Salazar told Interior Department employees at a meeting his goal is to strengthen OSM’s oversight of coal mining and reclamation by combining the smaller regulatory agency with the more muscular BLM, which manages roughly 250 million acres concentrated largely in the West.
Among other benefits, officials said the combined agencies would have more clout in Capitol Hill battles over funding.
“I think it will be easier for us to be able to do that when we are dealing with a larger organization when we have OSM and BLM working together,” Salazar said. “OSM is here today and will continue to be here in the future.”
The order will take effect Dec. 1, following consultation with the White House, Congress and workers, Interior officials said. Deputy Secretary David Hayes will work with BLM Director Bob Abbey and OSM chief Joseph Pizarchik to develop a reorganization schedule.
“This is not about having an agency have its people kicked out the door,” Salazar told employees. “That is not what is going to happen here.”
He added, “We’re going to come out of this stronger a year from now than we are today.”
The reorganization will focus on merging administrative functions, notably communications and human resources, Interior said. The order also calls on the offices to combine mine reclamation oversight and fee collection.
“The secretary has asked us to build on our strengths by looking at how we can best integrate certain functions with the BLM,” Pizarchik said in a statement, “so that we are making the most effective use of limited resources.”

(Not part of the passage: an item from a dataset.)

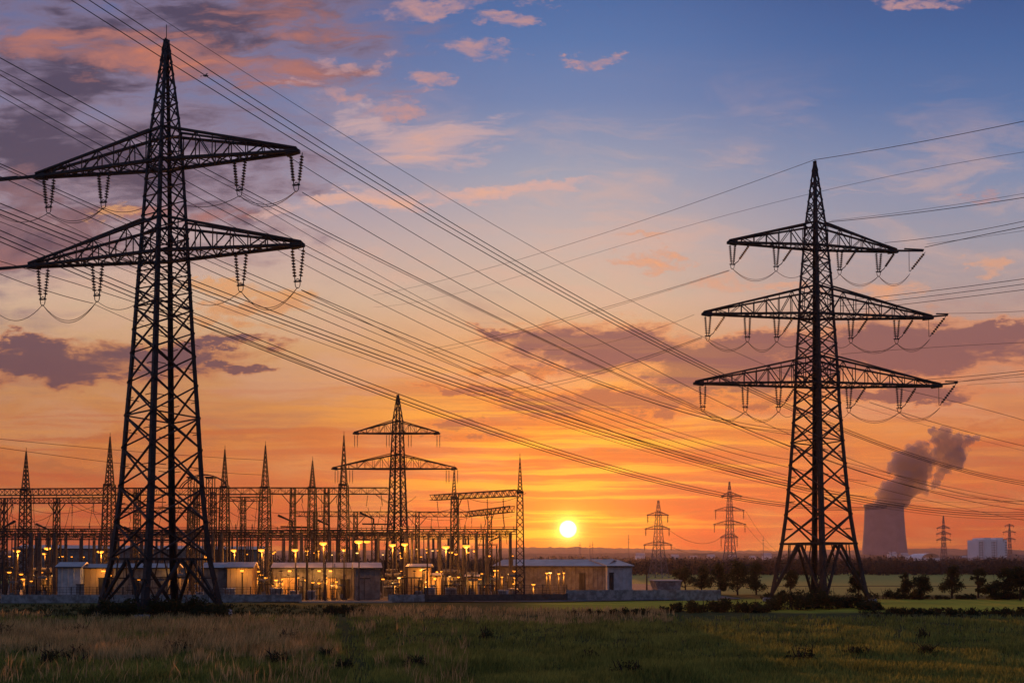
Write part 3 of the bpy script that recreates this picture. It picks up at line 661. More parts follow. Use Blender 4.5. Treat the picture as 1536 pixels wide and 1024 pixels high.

Salazar acknowledged staffing crunches at OSM, which currently has about 500 employees. The agency is responsible for overseeing coal mining and reclamation; it mostly supervises state and tribal regulators.
OSM’s 2011 budget appropriation is about $160 million, compared to more than $1.1 billion for BLM, which has about 10,000 workers. President Obama and lawmakers have proposed more cuts to OSM.
Reaction trends negative
Republicans reacted angrily about not being briefed on the plan ahead of Salazar’s announcement.
“If this was a legitimate effort to streamline government and save money, I must question why this decision was made without consultation with the public or Congress,” House Natural Resources Chairman Doc Hastings (R-Wash.) said in a statement.
Lawmakers will question Pizarchik next week when he appears before the Energy and Mineral Resources Subcommittee.
“BLM and OSM have separate duties and responsibilities that each help generate revenue for the federal government and support job creation,” Hastings said. “Any action that could diminish their ability to effectively and efficiently do their job could cause serious harm to our economy.”
A former Interior official, who asked to remain anonymous, questioned the logic of the merger.
“Where’s the consistency if your same perspective is that surface reclamation of coal, and [abandoned mine lands] and administering the fund is intertwined nicely with wilderness, wild horses and burros, wild and scenic rivers, oil and gas and renewable energy?” the former official said.
Interior officials say their aim is to follow the 1977 Surface Mining Control and Reclamation Act, which led to the creation of OSM.
“OSM and the BLM have many complementary responsibilities with respect to mining and the reclamation of mine lands, and it makes sense to explore how we can bring the best out of the two bureaus as they carry out their statutory responsibilities,” Abbey said in a statement. “Examining new organizational structures can be challenging, but we must be open to new ideas and new ways of thinking about how to make government work better.”
Rep. John Garamendi (D-Calif.), who was a deputy Interior secretary under President Clinton, said in an interview that a previous reduction in Interior staff hadn’t hurt the department.
“A good administrator will make sure everything gets done,” Garamendi said. “I’m not concerned about it.”
Streamling permits, building trust
The mining industry is hoping a reorganization means a more streamlined permitting and oversight process. Leaders say they also want to make sure states keep significant regulatory powers under SMCRA. They are actively fighting OSM’s forthcoming stream protection rule.
Earler this week, former OSM Director Kathy Karpan called the merger a “lousy idea” in an interview from her office in Wyoming. “In the scheme of government fat,” she said, “OSM is one of the tiniest little targets you can take aim at.”
Karpan, who served between 1997 and 2000, said OSM was working on a “skeleton staff.” “It’s a little tiny entity that would be lost at BLM,” she said (E&E Daily, Oct. 26).
Environmentalists, on the other hand, want to see a stronger OSM. Many activists have never trusted Pizarchik, even as he reiterates his commitment to the controversial rulemaking.
“For many years, despite its very reason for being, [OSM] has been more of a coal industry lapdog than a watchdog, and that’s continued during this administration under Director Pizarchik,” Joan Mulhern, senior legislative counsel for Earthjustice, said in a statement.
“Sometimes a reorganization and a shakeup can help,” Mulhern said, “but unless the agency and its leadership have the political will and resolve to do their job and work for the citizens of America as opposed to the corporations, it doesn’t really matter what bureaucratic box you stick them in.”